母・浜子さんとの日々〜Ku:nel 2009年5月号

とうとう、桜が開きはじめました。来週末ごろが花も人も賑やかな時期でしょうか。

「新版・娘に伝える私の味」を出された辰巳先生へのインタビューが掲載されています。本の内容紹介的な部分が多いように見受けられましたが、最後に先生の願いが記されていました。

ここに書いてあるお料理は、なんでもないものばかりだけど、こういうものを作る食材がこの国に絶えることの無いように

この本の巻頭には、40年を経た新版に求められるものは"普遍性"であると書かれています。それは単なるレシピ集に留まることなく、料理をする我々にそれ以上のものを気付かせてくれるかどうかということでもあり、時代の変化を越える応需性が秘められているか否か…と綴られています。食材が年月を越えて入手できるということは、そうした気付きにたどり着くための大事な前提になっているということを改めて思わずにはいられません。

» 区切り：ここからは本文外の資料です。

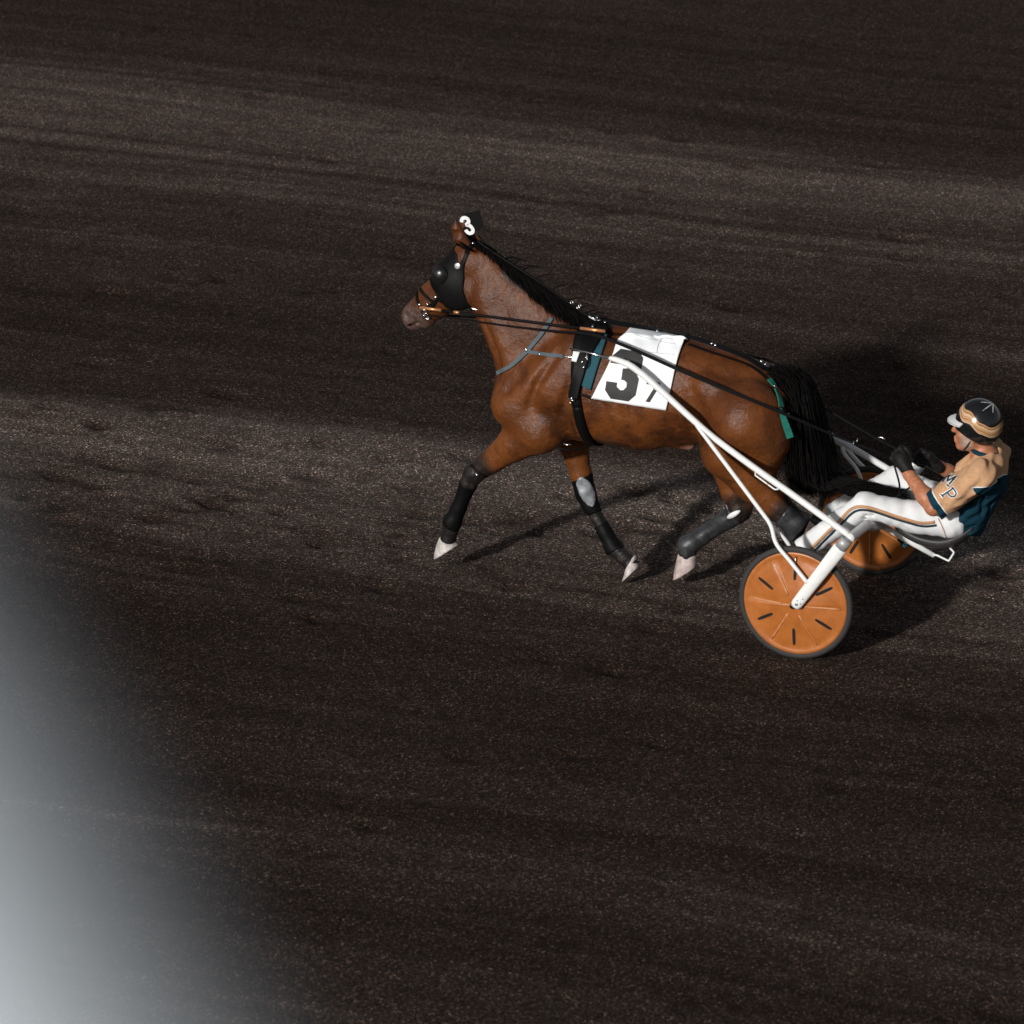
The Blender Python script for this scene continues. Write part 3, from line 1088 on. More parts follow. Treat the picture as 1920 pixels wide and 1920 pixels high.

食材を選び、買うということは、今のことだけではなく、この先それを作り続けるかどうかについての生産者の方へのメッセージになっている可能性ももっているのかもしれませんねぇ。もっともそのためには、生産に関わっている方々となるべく近い関係である方が互いのためにいいように思います。個人的に思い浮かぶのは、縁あって知り合った千葉県山武の方々が作る野菜。毎月楽しみにしているのですが、ここ数回亀戸大根という小ぶりの大根が入っています。繊維っぽさをあまり感じず、普通の大根が木綿豆腐なら絹ごしというような口当たりと緻密さを感じる大根です。ある程度の数の利用者が定期的に野菜を取り続けることで、生産者の方々は新しいことを試みることをサポートしてできているのかもしれません。